Vale la pena, infine, rilevare che la confisca dei beni acquistati dal sottoposto alla misura di prevenzione della sorveglianza speciale è legittima anche per il periodo antecedente all’inizio della sua appartenenza al sodalizio mafioso, purchè il loro valore risulti sproporzionato rispetto al reddito o alla attività economica svolta dal prevenuto (cfr. Cassazione penale, sez. 6^, 15/01/2010, n. 4702) in quanto la norma, nei limiti della ragionevolezza, non obbliga alla correlazione temporale con la contestazione associativa per i beni di cui la persona non possa giustificare la legittima provenienza e disponga in valore sproporzionato al proprio reddito (Cassazione penale, sez. 1^, 04/06/2009, n. 35175).

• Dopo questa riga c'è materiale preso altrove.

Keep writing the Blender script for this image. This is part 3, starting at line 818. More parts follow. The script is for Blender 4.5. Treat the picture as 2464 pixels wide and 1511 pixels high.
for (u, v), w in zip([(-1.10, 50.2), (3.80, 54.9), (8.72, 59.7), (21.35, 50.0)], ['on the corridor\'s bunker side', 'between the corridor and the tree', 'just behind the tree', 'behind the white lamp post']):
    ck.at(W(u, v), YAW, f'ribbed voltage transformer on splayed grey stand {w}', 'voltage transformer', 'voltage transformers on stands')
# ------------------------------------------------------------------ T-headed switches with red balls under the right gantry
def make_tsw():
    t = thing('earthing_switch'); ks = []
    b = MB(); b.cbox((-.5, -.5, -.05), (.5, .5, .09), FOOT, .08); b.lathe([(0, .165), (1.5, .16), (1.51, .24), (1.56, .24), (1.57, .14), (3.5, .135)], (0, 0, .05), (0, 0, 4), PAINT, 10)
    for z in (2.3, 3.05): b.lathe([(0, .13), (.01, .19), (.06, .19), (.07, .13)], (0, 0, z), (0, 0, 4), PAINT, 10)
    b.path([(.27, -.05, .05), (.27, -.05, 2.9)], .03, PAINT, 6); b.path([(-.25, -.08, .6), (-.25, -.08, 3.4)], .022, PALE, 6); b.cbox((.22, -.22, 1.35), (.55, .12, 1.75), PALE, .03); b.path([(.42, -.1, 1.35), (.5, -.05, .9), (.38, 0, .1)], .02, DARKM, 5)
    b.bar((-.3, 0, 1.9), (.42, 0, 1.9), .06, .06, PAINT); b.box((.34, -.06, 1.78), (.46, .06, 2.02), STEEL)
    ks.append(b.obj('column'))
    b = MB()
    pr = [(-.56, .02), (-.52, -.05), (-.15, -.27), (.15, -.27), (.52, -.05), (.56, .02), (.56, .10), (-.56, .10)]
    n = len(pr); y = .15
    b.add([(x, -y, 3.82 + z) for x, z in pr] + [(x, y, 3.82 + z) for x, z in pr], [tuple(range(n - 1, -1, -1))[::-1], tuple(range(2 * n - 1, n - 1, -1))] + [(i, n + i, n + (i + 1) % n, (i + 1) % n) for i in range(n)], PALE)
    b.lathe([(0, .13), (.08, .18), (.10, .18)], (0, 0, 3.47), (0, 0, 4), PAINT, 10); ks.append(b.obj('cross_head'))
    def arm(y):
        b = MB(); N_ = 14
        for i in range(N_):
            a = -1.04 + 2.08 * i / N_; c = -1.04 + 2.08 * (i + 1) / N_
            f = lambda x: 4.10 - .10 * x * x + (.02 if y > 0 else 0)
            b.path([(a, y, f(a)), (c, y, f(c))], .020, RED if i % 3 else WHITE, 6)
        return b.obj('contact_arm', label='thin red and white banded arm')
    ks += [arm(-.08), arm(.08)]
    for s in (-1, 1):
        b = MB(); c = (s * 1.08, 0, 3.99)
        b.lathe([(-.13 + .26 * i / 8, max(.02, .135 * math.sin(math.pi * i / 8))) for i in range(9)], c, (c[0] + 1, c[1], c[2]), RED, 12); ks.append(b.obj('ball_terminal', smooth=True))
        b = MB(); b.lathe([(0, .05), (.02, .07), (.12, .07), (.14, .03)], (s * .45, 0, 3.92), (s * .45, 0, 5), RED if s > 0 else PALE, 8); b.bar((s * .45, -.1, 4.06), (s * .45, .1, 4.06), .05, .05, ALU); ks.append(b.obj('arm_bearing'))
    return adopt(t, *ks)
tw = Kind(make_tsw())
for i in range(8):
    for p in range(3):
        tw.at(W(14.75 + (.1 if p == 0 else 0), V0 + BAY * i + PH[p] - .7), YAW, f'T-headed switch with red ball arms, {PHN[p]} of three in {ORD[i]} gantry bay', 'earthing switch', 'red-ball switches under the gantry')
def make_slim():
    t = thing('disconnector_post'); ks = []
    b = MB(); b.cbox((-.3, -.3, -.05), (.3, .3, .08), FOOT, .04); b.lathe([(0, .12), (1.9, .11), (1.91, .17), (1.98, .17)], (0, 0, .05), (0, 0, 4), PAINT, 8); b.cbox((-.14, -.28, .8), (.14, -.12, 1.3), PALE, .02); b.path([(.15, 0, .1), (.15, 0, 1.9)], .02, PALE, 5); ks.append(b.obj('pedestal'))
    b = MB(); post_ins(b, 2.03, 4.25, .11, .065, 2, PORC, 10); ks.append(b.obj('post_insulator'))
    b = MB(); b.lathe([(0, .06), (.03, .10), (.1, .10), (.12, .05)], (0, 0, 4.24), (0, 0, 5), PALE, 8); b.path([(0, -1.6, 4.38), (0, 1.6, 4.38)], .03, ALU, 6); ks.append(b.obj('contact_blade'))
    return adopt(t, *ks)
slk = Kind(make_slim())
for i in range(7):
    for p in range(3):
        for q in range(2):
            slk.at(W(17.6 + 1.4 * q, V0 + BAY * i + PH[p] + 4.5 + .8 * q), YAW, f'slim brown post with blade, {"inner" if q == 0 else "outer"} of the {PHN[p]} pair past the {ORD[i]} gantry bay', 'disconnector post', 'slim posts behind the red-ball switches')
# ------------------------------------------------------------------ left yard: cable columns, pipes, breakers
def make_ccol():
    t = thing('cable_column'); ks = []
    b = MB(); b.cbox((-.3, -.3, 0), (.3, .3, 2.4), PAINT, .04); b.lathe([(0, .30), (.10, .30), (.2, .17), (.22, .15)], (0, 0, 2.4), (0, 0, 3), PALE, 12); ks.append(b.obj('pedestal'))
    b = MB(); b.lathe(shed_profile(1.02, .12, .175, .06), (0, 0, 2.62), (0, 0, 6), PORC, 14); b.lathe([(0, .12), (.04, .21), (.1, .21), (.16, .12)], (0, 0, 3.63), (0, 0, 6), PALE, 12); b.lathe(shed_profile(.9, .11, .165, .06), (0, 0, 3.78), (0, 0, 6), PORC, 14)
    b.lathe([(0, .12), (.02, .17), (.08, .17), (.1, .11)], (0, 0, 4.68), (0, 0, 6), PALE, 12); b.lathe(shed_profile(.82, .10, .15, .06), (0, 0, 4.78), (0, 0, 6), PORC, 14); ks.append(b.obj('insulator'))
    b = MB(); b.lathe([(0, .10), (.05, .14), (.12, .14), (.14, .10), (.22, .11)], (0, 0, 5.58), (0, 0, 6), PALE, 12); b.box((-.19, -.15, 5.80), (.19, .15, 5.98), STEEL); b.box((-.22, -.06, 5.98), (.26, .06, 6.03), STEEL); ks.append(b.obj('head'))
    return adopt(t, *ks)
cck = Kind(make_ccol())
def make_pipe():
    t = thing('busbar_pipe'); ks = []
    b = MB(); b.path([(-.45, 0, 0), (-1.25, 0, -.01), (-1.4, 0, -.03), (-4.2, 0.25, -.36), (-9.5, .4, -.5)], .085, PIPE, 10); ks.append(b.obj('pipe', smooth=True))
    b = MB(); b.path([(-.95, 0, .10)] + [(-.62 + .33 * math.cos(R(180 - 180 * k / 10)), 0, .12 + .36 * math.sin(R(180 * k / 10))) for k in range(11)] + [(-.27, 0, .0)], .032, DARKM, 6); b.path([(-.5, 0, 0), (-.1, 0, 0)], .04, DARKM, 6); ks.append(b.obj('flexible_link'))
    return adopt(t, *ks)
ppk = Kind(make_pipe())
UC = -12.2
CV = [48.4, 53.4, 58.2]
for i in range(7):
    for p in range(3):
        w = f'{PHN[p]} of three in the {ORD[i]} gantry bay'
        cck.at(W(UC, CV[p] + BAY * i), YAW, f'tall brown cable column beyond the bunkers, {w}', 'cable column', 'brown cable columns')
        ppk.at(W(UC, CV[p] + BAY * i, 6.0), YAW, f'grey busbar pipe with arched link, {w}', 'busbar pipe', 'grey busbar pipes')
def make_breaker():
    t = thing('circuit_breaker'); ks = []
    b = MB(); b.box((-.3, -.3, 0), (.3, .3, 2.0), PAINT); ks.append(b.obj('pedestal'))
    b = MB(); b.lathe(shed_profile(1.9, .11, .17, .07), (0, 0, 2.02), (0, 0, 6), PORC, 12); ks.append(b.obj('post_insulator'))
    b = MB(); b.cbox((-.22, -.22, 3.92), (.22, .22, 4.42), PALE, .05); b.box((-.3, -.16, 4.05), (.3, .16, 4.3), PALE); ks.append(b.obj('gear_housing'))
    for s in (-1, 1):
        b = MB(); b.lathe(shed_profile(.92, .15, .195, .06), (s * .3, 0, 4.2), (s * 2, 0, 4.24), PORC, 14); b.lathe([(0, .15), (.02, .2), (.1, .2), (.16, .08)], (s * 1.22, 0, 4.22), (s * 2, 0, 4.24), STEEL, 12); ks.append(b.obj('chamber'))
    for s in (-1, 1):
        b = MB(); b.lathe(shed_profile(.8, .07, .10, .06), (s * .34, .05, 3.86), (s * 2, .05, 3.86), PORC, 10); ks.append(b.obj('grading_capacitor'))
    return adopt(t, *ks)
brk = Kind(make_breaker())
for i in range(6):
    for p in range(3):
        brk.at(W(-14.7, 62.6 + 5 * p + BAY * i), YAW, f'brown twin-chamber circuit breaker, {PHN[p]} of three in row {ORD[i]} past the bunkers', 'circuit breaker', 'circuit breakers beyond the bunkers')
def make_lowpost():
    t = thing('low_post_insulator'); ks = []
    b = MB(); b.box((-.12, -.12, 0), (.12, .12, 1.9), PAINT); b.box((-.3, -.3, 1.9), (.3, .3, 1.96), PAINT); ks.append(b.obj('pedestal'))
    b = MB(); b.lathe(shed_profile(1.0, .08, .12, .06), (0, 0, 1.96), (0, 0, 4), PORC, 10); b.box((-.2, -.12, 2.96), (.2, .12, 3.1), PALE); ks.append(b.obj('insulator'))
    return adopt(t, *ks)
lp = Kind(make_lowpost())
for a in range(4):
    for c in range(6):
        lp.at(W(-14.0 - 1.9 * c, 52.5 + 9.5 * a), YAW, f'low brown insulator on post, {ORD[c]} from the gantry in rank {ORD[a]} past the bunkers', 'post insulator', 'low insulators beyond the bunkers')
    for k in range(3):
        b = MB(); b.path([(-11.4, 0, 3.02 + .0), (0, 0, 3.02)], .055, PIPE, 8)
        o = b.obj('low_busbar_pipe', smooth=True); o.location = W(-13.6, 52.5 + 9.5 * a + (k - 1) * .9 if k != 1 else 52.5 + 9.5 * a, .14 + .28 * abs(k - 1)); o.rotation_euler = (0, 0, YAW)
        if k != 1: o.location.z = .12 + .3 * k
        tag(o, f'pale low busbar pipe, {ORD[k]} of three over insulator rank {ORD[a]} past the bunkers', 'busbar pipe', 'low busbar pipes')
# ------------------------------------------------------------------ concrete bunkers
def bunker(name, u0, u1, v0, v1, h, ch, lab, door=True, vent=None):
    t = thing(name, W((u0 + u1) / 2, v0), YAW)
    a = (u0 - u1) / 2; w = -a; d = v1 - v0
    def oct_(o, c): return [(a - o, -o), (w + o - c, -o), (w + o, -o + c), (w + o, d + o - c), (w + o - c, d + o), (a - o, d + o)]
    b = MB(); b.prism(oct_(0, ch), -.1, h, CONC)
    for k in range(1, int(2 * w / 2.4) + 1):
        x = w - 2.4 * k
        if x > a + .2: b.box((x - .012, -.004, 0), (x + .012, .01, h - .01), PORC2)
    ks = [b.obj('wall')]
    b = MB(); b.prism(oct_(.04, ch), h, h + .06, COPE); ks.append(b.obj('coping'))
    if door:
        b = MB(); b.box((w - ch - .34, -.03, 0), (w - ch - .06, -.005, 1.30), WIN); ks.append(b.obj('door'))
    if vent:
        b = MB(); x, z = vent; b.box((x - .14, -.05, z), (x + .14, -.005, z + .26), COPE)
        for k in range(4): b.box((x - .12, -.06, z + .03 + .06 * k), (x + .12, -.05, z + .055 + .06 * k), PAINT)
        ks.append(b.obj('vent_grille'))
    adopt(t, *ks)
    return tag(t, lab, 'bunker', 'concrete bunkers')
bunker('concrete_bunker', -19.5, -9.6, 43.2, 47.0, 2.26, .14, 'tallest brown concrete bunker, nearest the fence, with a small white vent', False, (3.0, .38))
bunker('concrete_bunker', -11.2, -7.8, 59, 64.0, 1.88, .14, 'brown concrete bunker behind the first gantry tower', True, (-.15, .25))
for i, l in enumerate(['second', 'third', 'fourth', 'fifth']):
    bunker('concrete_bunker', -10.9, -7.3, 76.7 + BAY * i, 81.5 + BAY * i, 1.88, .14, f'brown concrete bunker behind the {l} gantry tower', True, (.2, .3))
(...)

Il secondo motivo di ricorso è riferibile alla misura personale e con esso si lamenta la illogica e carente motivazione in ordine alla durata; orbene, sul punto si deve ricordare che in materia di misure di prevenzione, personali e patrimoniali, il ricorso per cassazione è ammesso soltanto per violazione di legge, secondo il disposto della L. 27 dicembre 1956 n. 1423, art. 4, comma 11, richiamato anche dalla L. 31 maggio 1965, n. 575, art. 5 ter, comma 2, (Cassazione penale, sez. 6^, 10/03/2008, n. 25795, Cassazione penale, sez. 6^, 26/06/2002, n. 28837). E’ ben vero che i ricorrenti hanno lamentato anche la totale assenza di motivazione, ma – a prescindere dalla considerazione che se la motivazione manca, non può per ciò stesso essere illogica – la censura è totalmente infondata, dal momento che il provvedimento impugnato fornisce una motivazione specifica sul punto alla pagina sei, essendo del tutto indifferente che il giudice di appello abbia ritenuto congrua la durata della misura per gli stessi motivi già esposti dal giudice di primo grado.

P.Q.M.

Rigetta i ricorsi e condanna ciascun ricorrente al pagamento delle spese processuali.